School governance has clearly moved away from the initial concept of well-meaning volunteers who ‘managed’ schools.  With the ‘stake-holder’ model of governance, filled by ‘well-meaning’ but ultimately untrained volunteers, being condemned by prominent government figures, governing bodies have been heavily encouraged to develop themselves through placing skilled professionals at the core of the governing body.  The move towards a skills-based model of governance, in conjunction with the increased autonomy of schools and amplified powers for governing bodies, raises questions of whether or not a governing body can rely solely on governors who have been deemed to have the most appropriate skillset, or whether additional training would still be required. 

It is the intention of this research to explore the type of governing training currently available and the role it plays in producing an effective governing body.

Research interests

  • School governance
  • Educational leadership
  • Teaching

Research Supervisors

Dr. Celia Greenway and Dr. Nicola Smith


  • BA (Hons) English and Archaeology (UWL) - 2000
  • PGDip Practical Archaeology (UoB) – 2002
  • PGCE – Primary (UWA) – 2004
  • MA (Distinction) School Improvement and Educational Leadership (2017)


Sarah qualified as a primary school teacher, specialising in English, in 2004. She has worked throughout Key Stages 1 & 2 as both a class-based teacher and supply.  After becoming a governing at her children’s school in 2015 she developed an interest in educational leadership and decided to pursue an MA in School Improvement and Educational Leadership at the University of Birmingham.  The MA supported her development as a governor and her later roles as Chair and Vice-Chair of governing bodies in the West Midlands.

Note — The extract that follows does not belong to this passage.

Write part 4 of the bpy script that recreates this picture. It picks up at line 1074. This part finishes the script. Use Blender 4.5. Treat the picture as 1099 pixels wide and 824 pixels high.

In 2018 she was awarded a CoSS Scholarship and began her PhD journey within the School of Education, exploring the role of governor training.  During her second year (2019/20) she became a Westmere Scholar, supporting PGRs across the University of Birmingham.  Now in her third year, she has taken on the role of General Co-Editor of Ad Alta: The Birmingham Journal of Literature.

Conference Papers

  • Chung, S., (2017), ‘Are Governors Prepared?  The Effectiveness of Governor Training in England’, Gruzdeva, K. and Kotzee, B., School of Education Doctoral Research Conference 2017, University of Birmingham, 2017.